これは資金を新NISAに移管することをちょっと躊躇しますね。

課税関係終了後でみると新NISAに移した方がメリットあり

表の右側にはそれぞれの年数経過後に全額を売却して、税金を支払った後の税引き後の資産額を計算しています。例えば、当初6割の含み益がある場合に10年後の税引き後の資産額は1163.6万円で、課税口座に全額残して運用する場合の1152.2万円を上回っています。10年間の手取りの違いは10万円以上になります。

その他の場合についても同様に、NISAに資産を移管した後の金額の方が多くなっていることがわかります。ただ、当初の資産の含み益の具合が少ないほど、その差は大きいことがわかります。当初に含み益を実現化して税金を払うわけですから、含み益が小さいほどその税金分が小さくなり、その繰り延べ効果が小さくなります。その分、合計金額の差額も大きくなります。もちろん、運用年数が長いほどその差も大きくなります。

乗り換え時点で手数料がかからないことが重要になる

ただ退職世代では、これまで長く資産運用を行っていてその含み益が多い人がいるでしょう。その場合、資産をNISAに移すのは合理的とはいえ、そのメリットはあまり多くありません。例えば、含み益6割で360万円分をNISAに移した場合の10年後の税引き後の資産額の差は11.5万円ほどです。

もし、当初の360万円に対して3%の販売手数料がかかることになると、そのメリットも帳消しになります。3%の手数料分を差し引いた実質349万円強の資産で運用を開始することになり、10年後のNISA口座と課税口座の合計額は1149.1万円となります。この金額は課税口座で運用続けた場合の1152.2万円を下回ります。こうした点には配慮が必要になります。

感情面の課題がより表面化しやすい

ここまでの計算の結果をまとめてみると、気になる点が見つかります。ここにも感情面での課題があることです。資産活用の局面では、資産形成期以上に感情面の影響が行動に出やすくなることを、これまでのコラムでもたびたび指摘してきました。

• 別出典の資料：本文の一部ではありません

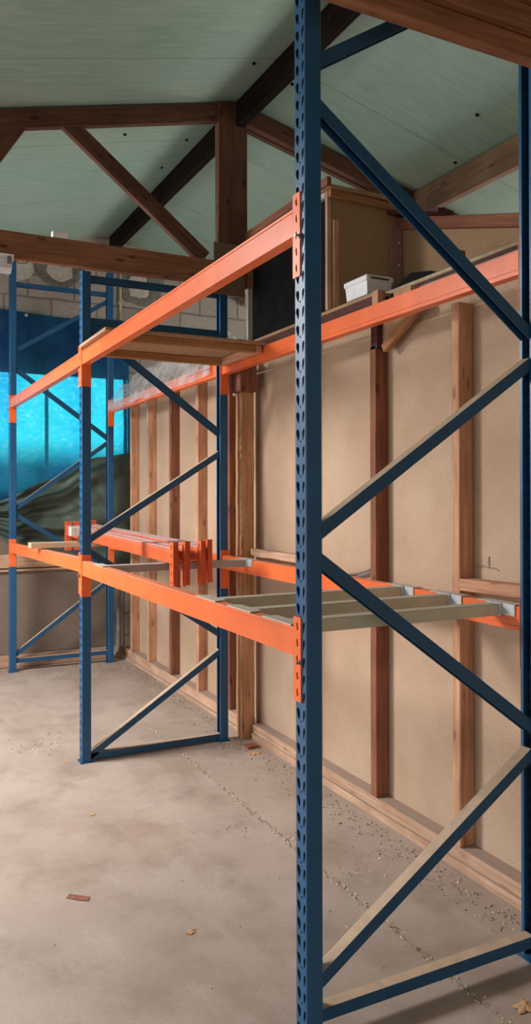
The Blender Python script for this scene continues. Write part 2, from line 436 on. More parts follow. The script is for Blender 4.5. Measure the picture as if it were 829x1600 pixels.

今回の比較でも、6割の利益があるパターンで1年後の投資残高は新NISAに移管することで大幅に減ってしまいます。これは感情面ではなかなか受け入れにくいものです。もちろん合理的に考えれば、新NISAに移管することで税引き後の利益は増えるわけで正解なのですが、そうした行動に出にくいものです。税金を先に支払ったことによるこの投資残高の少なさの方が、我々の印象には強く残ります。

実際、私もこの感情面の要因に振り回されないでいる自信はありません。